AIM
Begin at the line that contains "The Blender Python", stop after the line that contains "rr = np.random.default_rng(17)", and reproduce only that span, unaltered.

DATA LINES
┄┄┄┄┄┄┄┄┄┄┄┄┄┄┄┄┄┄┄┄

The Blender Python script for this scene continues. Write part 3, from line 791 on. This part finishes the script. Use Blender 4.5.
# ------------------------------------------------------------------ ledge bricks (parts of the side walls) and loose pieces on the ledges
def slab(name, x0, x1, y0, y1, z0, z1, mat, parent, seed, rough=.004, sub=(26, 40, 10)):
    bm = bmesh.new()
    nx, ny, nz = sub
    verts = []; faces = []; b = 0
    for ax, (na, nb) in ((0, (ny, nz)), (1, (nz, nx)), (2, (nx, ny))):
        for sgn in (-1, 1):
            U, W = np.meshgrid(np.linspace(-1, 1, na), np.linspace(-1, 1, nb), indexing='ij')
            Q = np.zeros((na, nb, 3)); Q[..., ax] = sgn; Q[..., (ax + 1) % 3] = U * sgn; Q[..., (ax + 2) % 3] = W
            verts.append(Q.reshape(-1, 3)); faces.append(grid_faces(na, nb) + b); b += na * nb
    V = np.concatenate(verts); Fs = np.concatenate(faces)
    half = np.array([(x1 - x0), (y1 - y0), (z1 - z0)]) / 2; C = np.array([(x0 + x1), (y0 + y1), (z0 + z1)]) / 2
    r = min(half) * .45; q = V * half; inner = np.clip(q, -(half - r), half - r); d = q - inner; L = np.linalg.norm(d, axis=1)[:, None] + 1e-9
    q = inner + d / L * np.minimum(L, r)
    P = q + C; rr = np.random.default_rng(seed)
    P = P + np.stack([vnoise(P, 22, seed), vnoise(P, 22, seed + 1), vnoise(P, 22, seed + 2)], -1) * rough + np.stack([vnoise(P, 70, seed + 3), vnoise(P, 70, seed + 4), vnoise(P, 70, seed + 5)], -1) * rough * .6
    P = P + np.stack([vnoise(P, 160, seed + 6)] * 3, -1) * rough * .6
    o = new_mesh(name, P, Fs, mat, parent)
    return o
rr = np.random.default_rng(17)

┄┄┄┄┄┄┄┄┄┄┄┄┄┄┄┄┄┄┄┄

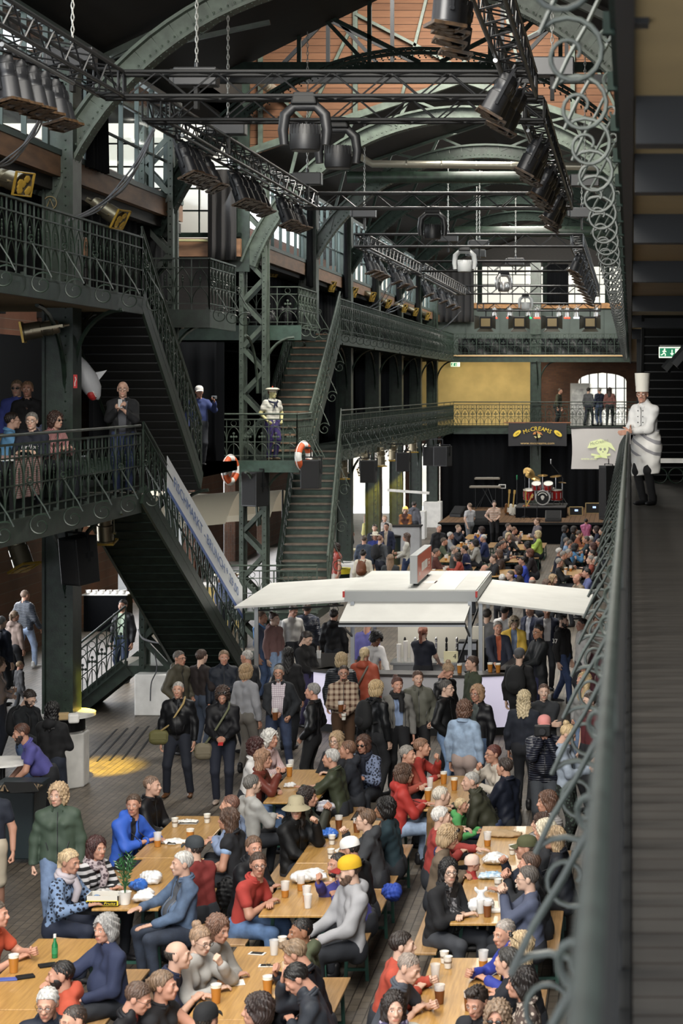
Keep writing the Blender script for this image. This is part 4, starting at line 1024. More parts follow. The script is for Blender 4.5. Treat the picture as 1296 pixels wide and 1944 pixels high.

┄┄┄┄┄┄┄┄┄┄┄┄┄┄┄┄┄┄┄┄

ANSWER FOR THE TASK
The Blender Python script for this scene continues. Write part 3, from line 791 on. This part finishes the script. Use Blender 4.5.
# ------------------------------------------------------------------ ledge bricks (parts of the side walls) and loose pieces on the ledges
def slab(name, x0, x1, y0, y1, z0, z1, mat, parent, seed, rough=.004, sub=(26, 40, 10)):
    bm = bmesh.new()
    nx, ny, nz = sub
    verts = []; faces = []; b = 0
    for ax, (na, nb) in ((0, (ny, nz)), (1, (nz, nx)), (2, (nx, ny))):
        for sgn in (-1, 1):
            U, W = np.meshgrid(np.linspace(-1, 1, na), np.linspace(-1, 1, nb), indexing='ij')
            Q = np.zeros((na, nb, 3)); Q[..., ax] = sgn; Q[..., (ax + 1) % 3] = U * sgn; Q[..., (ax + 2) % 3] = W
            verts.append(Q.reshape(-1, 3)); faces.append(grid_faces(na, nb) + b); b += na * nb
    V = np.concatenate(verts); Fs = np.concatenate(faces)
    half = np.array([(x1 - x0), (y1 - y0), (z1 - z0)]) / 2; C = np.array([(x0 + x1), (y0 + y1), (z0 + z1)]) / 2
    r = min(half) * .45; q = V * half; inner = np.clip(q, -(half - r), half - r); d = q - inner; L = np.linalg.norm(d, axis=1)[:, None] + 1e-9
    q = inner + d / L * np.minimum(L, r)
    P = q + C; rr = np.random.default_rng(seed)
    P = P + np.stack([vnoise(P, 22, seed), vnoise(P, 22, seed + 1), vnoise(P, 22, seed + 2)], -1) * rough + np.stack([vnoise(P, 70, seed + 3), vnoise(P, 70, seed + 4), vnoise(P, 70, seed + 5)], -1) * rough * .6
    P = P + np.stack([vnoise(P, 160, seed + 6)] * 3, -1) * rough * .6
    o = new_mesh(name, P, Fs, mat, parent)
    return o
rr = np.random.default_rng(17)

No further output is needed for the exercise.